I have approached this issue from a philosophical angle, since I am not trained in the complexities of quantum or relativistic mathematics. My conclusions have been that time, if it is a dimension at all, must be a collapsed dimension. All that exists of time, as we imagine it, is the here and now of it, the present. The reality of things is change, as amrhima and validity (and you?) have suggested. Change happens only in the present. There is no change in the past, but only memory, and the other traces of conditions prior to change, that exist in the present. (The location of each grain of sand on the ocean shore is the sum of all past changes that have occurred to that grain of sand added to the location and condition of its point of origin.) There is no future, but only the innate potentials intrinsic to conditions in the present that collapse the probability functions that bring about change. (Real properties intrinsic to any particle and its environment of detection, including inertia and momentum and quantum effects, determine the changes that particle will undergo.) Thus the past and future both exist in and contribute to the ever-changing present.

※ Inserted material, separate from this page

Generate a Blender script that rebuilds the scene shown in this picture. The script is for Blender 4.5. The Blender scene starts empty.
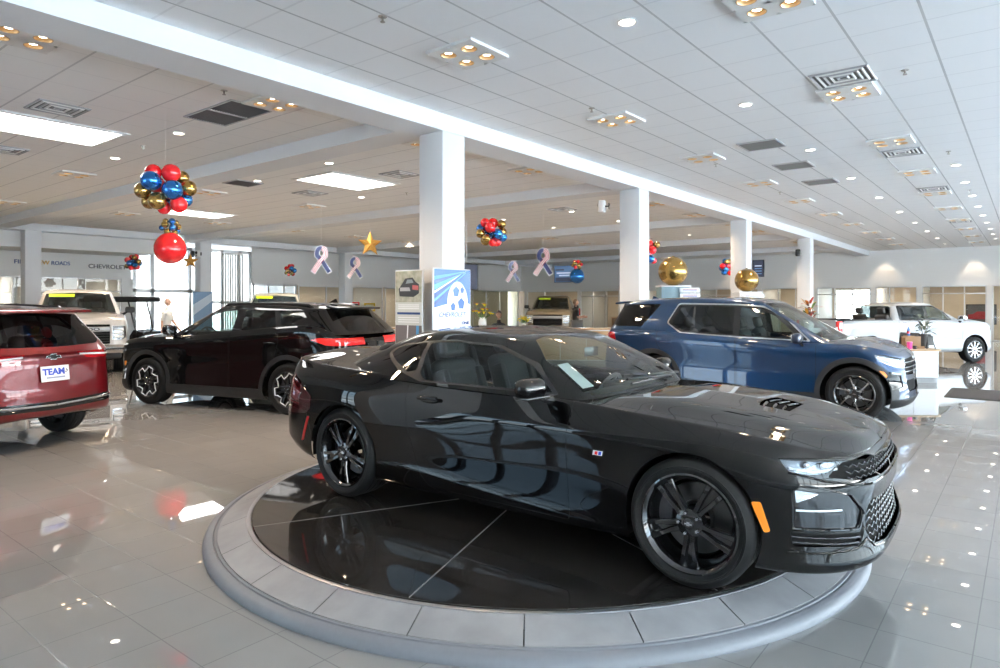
import bpy, bmesh, math, random
import numpy as np
from mathutils import Vector, Matrix
random.seed(7)
PI = math.pi
SC = bpy.context.scene
COL = SC.collection

# ------------------------------------------------------------------ materials
def mat(name, col, rough=.5, metal=0., spec=.5, coat=0., emit=None, estr=0., coatr=.03):
    m = bpy.data.materials.new(name); m.use_nodes = True
    b = m.node_tree.nodes['Principled BSDF']
    b.inputs['Base Color'].default_value = (*col, 1)
    b.inputs['Roughness'].default_value = rough
    b.inputs['Metallic'].default_value = metal
    b.inputs['Specular IOR Level'].default_value = spec
    b.inputs['Coat Weight'].default_value = coat
    b.inputs['Coat Roughness'].default_value = coatr
    if emit:
        b.inputs['Emission Color'].default_value = (*emit, 1)
        b.inputs['Emission Strength'].default_value = estr
    return m

def nd(m, t, **kw):
    n = m.node_tree.nodes.new(t)
    for k, v in kw.items():
        setattr(n, k, v)
    return n

def lk(m, a, b): m.node_tree.links.new(a, b)

def speckle(m, scale, amount, col2, detail=4, bump=0.):
    """break a colour up with object-space noise"""
    b = m.node_tree.nodes['Principled BSDF']
    tc = nd(m, 'ShaderNodeTexCoord'); no = nd(m, 'ShaderNodeTexNoise')
    no.inputs['Scale'].default_value = scale; no.inputs['Detail'].default_value = detail
    lk(m, tc.outputs['Object'], no.inputs['Vector'])
    rp = nd(m, 'ShaderNodeValToRGB')
    c1 = b.inputs['Base Color'].default_value[:]
    rp.color_ramp.elements[0].color = c1
    rp.color_ramp.elements[1].color = (*[c1[i]*(1-amount)+col2[i]*amount for i in range(3)], 1)
    rp.color_ramp.elements[0].position = .35; rp.color_ramp.elements[1].position = .7
    lk(m, no.outputs['Fac'], rp.inputs['Fac']); lk(m, rp.outputs['Color'], b.inputs['Base Color'])
    if bump:
        bp = nd(m, 'ShaderNodeBump'); bp.inputs['Strength'].default_value = bump; bp.inputs['Distance'].default_value = .002
        lk(m, no.outputs['Fac'], bp.inputs['Height']); lk(m, bp.outputs['Normal'], b.inputs['Normal'])
    return m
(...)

If we accept that change is the reality for which time is only a measure, then we may speak of the passage of time (the speed of time's passing from future to past) as a rate of change based upon real physical properties that underlie such changes. Instead of saying that time slows down for objects in an accelerated or increased gravitational frame of reference, then we may say instead that the rate of change within that frame of reference has slowed. This would mean that something within that framework had a universal effect upon everything within it resulting in the slowing of the process of change within it--at least relative to a stationary observer.

There is no doubt that our experience of time is an effect of short term immediate memories that allow us to compare what seems to be the present to moments immediately preceding it. This suggests that much of what we describe as time is an internal phenomenon of consciousness and the mind. Here I speak of consciousness, not as it is elsewhere defined, but simply as "that-which-experiences" in its broadest sense. Given this special understanding of consciousness as nothing more than the specific agent of our being by which we experience everything (our selves and our world), it is possible to conceive of everything in the universe as having such consciousness; for it is precisely "that-which-experiences" by which every subatomic particle, every atom, every molecule, every cell, every organism, everything in the universe is able to interact with every other thing within the range of its detection. The consciousness of an atom is not sentient, rather it is an automatic responsiveness to the stimulations of its environment upon the properties intrinsic to it. Human consciousness is far more complex and does involve sentience, if somewhat less than we might fancy.

Although I come to define consciousness from an internal analysis of my own human experience, it may also be seen as a physical characteristic or property and examined by scientific analysis. It identifies, for example, any change in the motion of an electron due to the force exerted by electrical charges in its vicinity, not as effects of the force pushing or pulling the passive electron, but rather as active changes in its motion enacted by the electron in response to its experience of those forces. This is not an overriding revelation, but only a different way of looking at physical events consistent with Feynman diagrams and the current view that forces are conveyed by particles (bosons).

Every event or process, every change that constitutes what we conceive as time, is the result of actions initiated by particles in response to their experience of their environment (e.g., other particles with which they interact). Something about gravity and acceleration affects the interaction of these particles and the aggregate objects and beings they comprise, resulting in the process of stimulus and response (the basis of all experience) slowing with increases of gravity and acceleration relative to similar processes in a stationary or unincreased gravity frame of reference.

Could this potentially be consistent with your views?